▸ **Aim of the exercise**
Identify every line containing the word "pixels" and reproduce each one.

▸ **Data supplied**

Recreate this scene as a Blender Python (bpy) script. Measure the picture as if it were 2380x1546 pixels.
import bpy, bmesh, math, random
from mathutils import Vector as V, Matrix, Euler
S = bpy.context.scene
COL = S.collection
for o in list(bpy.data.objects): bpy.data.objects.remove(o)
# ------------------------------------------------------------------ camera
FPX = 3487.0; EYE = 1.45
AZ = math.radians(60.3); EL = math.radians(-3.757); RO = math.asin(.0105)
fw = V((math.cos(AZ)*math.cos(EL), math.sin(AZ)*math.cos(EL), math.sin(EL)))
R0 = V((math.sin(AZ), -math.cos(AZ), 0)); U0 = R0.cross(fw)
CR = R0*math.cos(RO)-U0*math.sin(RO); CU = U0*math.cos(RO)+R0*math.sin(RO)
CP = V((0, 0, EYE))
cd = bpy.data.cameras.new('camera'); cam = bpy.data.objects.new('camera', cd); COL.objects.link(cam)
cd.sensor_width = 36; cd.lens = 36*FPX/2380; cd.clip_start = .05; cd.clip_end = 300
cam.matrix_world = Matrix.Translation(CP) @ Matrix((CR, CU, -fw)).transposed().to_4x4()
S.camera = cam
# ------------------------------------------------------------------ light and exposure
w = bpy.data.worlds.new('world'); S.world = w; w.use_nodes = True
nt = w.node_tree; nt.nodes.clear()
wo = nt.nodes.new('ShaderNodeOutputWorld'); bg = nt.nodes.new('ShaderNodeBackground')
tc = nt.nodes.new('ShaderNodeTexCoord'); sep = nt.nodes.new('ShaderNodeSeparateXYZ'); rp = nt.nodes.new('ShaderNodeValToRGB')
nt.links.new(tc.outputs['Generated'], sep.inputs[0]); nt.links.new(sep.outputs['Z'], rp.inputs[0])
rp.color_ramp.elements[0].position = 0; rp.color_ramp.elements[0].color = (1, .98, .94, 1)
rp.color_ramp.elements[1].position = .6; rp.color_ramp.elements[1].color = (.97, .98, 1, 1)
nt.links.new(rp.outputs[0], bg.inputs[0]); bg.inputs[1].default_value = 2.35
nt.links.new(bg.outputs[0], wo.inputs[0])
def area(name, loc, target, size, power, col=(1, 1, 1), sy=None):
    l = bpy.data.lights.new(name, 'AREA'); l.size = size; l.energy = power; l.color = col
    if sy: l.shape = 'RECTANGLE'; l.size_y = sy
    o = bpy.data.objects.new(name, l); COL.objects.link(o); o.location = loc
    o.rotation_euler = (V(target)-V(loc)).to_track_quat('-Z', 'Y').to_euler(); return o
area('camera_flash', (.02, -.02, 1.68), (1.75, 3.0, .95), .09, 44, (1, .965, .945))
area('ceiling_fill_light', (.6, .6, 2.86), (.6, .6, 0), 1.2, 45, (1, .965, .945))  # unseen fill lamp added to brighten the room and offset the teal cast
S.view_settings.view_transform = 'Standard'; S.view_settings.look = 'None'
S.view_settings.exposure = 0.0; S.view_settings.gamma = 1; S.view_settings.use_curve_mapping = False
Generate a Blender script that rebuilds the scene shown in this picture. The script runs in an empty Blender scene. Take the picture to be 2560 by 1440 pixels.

▸ **Exercise response**
Recreate this scene as a Blender Python (bpy) script. Measure the picture as if it were 2380x1546 pixels.
Generate a Blender script that rebuilds the scene shown in this picture. The script runs in an empty Blender scene. Take the picture to be 2560 by 1440 pixels.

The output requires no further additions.